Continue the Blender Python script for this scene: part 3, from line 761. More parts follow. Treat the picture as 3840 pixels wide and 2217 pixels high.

---

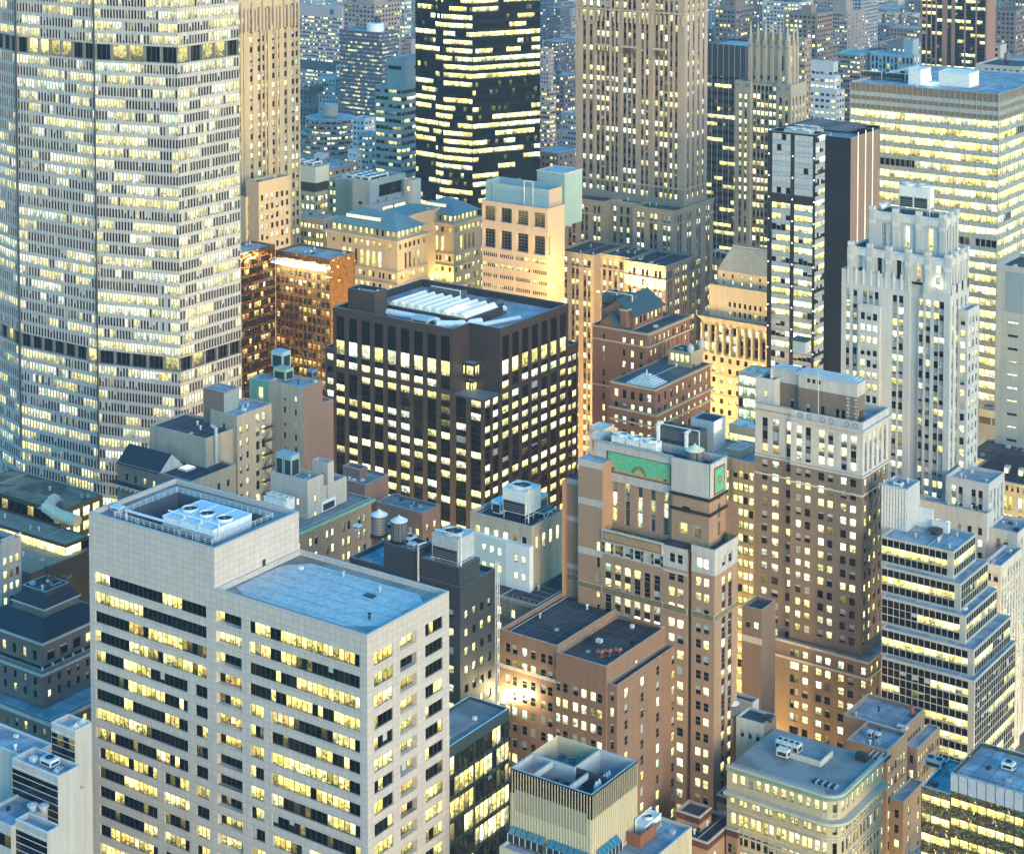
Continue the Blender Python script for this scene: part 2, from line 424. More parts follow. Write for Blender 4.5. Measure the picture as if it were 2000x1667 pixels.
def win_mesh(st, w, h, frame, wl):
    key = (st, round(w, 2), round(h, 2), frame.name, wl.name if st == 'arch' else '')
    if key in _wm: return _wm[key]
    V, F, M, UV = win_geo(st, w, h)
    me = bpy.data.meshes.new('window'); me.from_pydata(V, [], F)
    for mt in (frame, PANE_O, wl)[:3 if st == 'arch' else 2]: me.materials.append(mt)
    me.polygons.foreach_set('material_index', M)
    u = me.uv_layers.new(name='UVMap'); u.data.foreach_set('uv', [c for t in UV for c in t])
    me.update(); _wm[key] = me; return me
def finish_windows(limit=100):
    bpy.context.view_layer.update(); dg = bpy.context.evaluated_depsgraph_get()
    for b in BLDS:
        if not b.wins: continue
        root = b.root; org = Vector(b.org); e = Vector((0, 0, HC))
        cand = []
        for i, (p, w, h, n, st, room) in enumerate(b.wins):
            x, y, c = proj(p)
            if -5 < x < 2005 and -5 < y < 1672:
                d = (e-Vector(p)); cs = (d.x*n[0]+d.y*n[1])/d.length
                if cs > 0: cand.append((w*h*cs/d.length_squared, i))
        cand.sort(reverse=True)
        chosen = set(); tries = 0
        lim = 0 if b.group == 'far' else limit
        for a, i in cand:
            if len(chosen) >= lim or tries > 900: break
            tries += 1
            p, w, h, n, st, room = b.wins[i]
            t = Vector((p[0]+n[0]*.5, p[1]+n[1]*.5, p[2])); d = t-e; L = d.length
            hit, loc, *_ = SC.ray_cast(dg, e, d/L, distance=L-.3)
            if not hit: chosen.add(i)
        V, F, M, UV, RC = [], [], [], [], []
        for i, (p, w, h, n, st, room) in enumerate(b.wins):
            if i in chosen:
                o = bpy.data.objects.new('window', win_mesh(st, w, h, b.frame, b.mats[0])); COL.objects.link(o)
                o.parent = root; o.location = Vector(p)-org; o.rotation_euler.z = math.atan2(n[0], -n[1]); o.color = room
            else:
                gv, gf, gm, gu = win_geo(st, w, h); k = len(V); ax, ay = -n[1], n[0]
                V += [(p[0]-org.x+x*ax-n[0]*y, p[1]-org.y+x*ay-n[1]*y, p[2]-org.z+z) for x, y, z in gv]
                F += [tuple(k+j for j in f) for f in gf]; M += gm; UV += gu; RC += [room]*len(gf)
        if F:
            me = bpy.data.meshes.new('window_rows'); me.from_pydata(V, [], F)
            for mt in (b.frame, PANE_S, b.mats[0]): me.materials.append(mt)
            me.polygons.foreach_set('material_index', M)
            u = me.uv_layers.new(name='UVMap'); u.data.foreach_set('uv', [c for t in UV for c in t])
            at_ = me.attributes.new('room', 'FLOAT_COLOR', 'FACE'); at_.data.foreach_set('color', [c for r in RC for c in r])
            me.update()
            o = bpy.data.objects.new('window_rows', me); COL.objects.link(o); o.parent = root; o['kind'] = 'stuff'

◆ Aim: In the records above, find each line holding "picture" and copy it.

◆ Exercise answer:
Continue the Blender Python script for this scene: part 3, from line 761. More parts follow. Treat the picture as 3840 pixels wide and 2217 pixels high.
Continue the Blender Python script for this scene: part 2, from line 424. More parts follow. Write for Blender 4.5. Measure the picture as if it were 2000x1667 pixels.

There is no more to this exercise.